(begin)

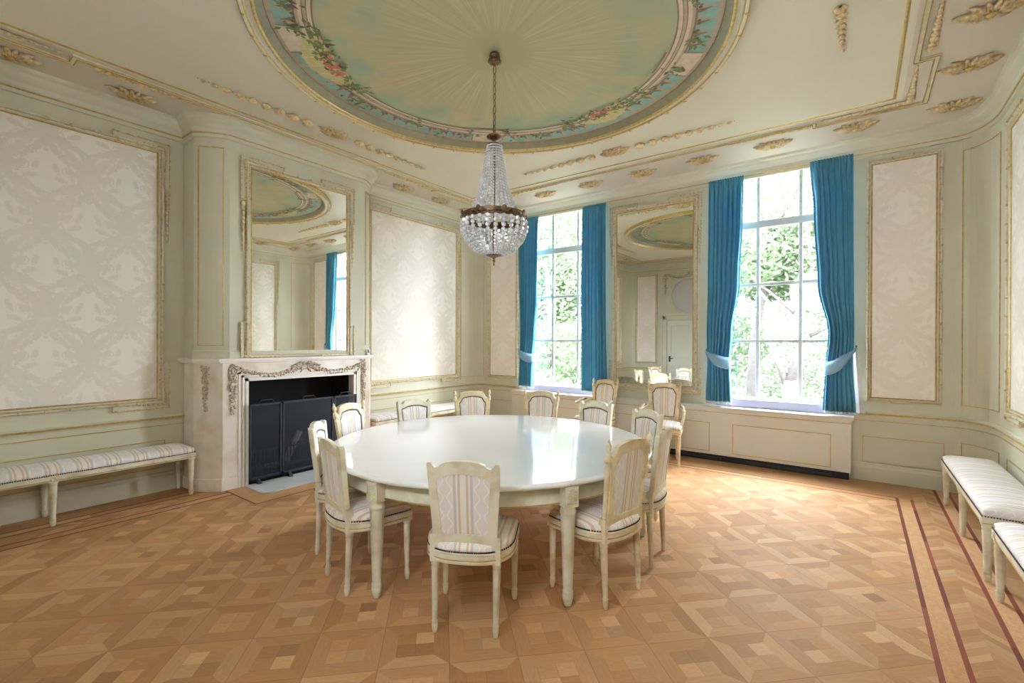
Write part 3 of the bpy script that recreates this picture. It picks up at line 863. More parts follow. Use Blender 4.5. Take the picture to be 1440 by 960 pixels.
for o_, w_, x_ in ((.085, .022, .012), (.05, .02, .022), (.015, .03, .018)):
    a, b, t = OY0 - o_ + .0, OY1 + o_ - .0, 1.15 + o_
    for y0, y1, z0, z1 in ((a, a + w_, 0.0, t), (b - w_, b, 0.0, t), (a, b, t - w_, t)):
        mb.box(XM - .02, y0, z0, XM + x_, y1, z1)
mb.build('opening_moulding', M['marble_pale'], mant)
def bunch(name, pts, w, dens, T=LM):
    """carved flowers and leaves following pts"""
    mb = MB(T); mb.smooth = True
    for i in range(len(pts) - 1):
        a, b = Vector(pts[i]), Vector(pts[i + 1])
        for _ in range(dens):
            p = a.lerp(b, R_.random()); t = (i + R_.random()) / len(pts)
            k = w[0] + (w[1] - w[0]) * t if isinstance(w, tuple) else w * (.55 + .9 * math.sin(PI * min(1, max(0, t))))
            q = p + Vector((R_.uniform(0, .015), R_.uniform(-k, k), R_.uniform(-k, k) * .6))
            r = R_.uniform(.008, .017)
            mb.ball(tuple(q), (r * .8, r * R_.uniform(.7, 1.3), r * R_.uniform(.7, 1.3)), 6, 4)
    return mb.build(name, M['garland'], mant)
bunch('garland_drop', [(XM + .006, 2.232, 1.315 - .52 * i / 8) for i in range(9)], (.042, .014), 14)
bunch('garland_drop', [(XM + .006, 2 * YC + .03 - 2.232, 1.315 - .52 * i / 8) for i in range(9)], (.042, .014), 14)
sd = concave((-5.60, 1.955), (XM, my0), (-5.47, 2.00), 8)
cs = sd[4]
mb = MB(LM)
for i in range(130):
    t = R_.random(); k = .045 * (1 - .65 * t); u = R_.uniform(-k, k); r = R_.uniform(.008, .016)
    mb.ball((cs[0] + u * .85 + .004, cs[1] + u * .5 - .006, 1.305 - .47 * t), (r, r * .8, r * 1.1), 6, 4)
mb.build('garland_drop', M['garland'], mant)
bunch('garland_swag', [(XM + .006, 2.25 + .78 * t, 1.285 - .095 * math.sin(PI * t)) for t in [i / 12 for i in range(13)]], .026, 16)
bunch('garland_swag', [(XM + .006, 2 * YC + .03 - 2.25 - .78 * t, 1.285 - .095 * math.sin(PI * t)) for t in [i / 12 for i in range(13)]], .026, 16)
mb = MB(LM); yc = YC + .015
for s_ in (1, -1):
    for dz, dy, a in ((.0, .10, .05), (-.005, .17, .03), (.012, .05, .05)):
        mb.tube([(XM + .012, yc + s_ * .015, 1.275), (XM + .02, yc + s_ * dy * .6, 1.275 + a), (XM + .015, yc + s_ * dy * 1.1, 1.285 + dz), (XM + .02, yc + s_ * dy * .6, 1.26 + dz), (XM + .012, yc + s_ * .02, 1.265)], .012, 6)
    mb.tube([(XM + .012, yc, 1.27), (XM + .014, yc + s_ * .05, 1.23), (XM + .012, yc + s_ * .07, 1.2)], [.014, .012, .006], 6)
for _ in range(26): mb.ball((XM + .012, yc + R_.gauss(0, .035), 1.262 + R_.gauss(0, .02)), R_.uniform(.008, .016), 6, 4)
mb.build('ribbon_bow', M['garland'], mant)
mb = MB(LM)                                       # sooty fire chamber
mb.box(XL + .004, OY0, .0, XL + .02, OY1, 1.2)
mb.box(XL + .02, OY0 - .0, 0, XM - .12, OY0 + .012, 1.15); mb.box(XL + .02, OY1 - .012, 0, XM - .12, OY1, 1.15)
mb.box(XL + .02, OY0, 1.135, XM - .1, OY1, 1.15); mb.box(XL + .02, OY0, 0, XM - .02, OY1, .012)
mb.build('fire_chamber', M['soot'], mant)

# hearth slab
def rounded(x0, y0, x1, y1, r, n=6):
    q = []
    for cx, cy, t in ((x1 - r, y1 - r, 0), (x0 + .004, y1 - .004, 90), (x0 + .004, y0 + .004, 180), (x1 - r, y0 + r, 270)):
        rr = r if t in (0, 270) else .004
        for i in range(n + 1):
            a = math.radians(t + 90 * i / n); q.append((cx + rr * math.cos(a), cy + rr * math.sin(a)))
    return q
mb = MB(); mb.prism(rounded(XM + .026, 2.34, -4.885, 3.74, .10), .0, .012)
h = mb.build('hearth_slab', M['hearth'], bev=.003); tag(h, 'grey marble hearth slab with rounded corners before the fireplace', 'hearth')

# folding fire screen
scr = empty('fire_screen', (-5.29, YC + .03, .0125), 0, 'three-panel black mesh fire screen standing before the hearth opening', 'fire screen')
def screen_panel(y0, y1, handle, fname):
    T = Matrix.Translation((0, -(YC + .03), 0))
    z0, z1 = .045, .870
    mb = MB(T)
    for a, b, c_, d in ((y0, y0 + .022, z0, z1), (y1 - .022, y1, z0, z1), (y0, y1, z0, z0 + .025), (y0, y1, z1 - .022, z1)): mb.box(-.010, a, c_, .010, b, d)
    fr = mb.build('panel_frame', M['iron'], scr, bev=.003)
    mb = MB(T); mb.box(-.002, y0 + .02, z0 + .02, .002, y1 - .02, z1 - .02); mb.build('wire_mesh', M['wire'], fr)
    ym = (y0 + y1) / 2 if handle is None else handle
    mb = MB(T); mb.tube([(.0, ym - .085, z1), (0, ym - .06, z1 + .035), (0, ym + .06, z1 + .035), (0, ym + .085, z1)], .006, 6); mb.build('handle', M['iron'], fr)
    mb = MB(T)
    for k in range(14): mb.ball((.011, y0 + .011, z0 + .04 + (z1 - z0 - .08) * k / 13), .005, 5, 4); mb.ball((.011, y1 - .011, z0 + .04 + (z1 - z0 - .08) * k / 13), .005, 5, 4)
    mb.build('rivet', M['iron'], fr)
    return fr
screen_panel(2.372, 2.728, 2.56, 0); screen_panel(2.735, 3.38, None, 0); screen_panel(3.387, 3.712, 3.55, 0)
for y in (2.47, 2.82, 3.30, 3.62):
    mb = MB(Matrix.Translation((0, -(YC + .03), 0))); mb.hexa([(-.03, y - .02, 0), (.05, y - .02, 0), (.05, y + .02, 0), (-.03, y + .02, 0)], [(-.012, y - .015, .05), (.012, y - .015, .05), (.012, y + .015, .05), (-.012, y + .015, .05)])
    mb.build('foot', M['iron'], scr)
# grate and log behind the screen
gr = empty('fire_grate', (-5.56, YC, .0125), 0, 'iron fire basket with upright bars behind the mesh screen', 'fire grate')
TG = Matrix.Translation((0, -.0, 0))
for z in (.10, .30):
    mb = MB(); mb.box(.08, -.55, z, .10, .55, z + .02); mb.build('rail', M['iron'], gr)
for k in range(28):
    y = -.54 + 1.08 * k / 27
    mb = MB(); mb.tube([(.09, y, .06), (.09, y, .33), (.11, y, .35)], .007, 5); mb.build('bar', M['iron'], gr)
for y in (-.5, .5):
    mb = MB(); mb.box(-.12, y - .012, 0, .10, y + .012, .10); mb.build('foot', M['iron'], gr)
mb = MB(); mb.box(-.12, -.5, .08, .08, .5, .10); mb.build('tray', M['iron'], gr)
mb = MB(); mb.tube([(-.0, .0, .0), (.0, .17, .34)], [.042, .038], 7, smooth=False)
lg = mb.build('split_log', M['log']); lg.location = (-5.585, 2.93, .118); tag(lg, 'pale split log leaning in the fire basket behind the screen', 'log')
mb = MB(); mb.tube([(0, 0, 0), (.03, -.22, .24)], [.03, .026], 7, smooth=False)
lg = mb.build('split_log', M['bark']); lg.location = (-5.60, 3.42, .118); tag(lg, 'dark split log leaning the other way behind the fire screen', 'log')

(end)
(begin)

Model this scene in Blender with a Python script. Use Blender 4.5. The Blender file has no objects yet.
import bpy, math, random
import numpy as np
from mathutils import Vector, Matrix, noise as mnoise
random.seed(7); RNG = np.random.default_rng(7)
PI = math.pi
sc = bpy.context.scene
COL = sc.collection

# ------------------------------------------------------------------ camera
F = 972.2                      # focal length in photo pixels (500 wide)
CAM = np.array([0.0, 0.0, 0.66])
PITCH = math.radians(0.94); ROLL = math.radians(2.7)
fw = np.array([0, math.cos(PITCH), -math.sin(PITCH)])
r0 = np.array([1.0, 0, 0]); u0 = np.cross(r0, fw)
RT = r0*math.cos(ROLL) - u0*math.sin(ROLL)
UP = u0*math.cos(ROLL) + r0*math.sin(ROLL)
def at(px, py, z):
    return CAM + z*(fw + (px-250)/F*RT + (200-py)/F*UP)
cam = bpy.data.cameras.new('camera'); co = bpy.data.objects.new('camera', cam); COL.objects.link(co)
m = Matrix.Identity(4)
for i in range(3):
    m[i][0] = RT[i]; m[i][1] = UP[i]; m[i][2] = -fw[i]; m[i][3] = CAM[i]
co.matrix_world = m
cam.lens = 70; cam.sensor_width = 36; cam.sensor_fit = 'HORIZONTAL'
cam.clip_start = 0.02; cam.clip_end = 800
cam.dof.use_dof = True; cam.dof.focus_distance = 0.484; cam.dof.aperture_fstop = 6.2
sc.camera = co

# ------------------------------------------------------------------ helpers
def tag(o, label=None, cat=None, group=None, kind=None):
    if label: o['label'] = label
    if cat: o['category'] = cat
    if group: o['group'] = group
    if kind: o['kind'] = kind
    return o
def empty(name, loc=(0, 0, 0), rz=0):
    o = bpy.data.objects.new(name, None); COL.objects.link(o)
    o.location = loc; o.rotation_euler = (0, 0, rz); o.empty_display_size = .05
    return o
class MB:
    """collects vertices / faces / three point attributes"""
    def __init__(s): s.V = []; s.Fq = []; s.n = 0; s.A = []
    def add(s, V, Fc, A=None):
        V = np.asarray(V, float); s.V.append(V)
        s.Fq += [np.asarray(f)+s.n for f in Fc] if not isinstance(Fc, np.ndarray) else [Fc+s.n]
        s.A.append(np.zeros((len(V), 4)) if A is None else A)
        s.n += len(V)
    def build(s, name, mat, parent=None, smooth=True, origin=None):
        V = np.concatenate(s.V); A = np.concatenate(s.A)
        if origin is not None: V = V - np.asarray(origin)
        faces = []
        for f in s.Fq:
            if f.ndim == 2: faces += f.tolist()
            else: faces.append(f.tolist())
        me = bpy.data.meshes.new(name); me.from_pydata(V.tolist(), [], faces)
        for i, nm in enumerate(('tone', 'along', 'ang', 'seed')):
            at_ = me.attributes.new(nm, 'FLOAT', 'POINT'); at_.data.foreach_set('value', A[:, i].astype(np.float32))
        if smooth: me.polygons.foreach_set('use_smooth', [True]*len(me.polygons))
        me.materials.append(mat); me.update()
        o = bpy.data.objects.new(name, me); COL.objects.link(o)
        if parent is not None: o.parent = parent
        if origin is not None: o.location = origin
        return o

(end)

Retype exactly, and only, the lines from the one containing "Model this scene" through the one containing "COL = sc.collection", both included.

SOLUTION FOR THIS EXERCISE:
Model this scene in Blender with a Python script. Use Blender 4.5. The Blender file has no objects yet.
import bpy, math, random
import numpy as np
from mathutils import Vector, Matrix, noise as mnoise
random.seed(7); RNG = np.random.default_rng(7)
PI = math.pi
sc = bpy.context.scene
COL = sc.collection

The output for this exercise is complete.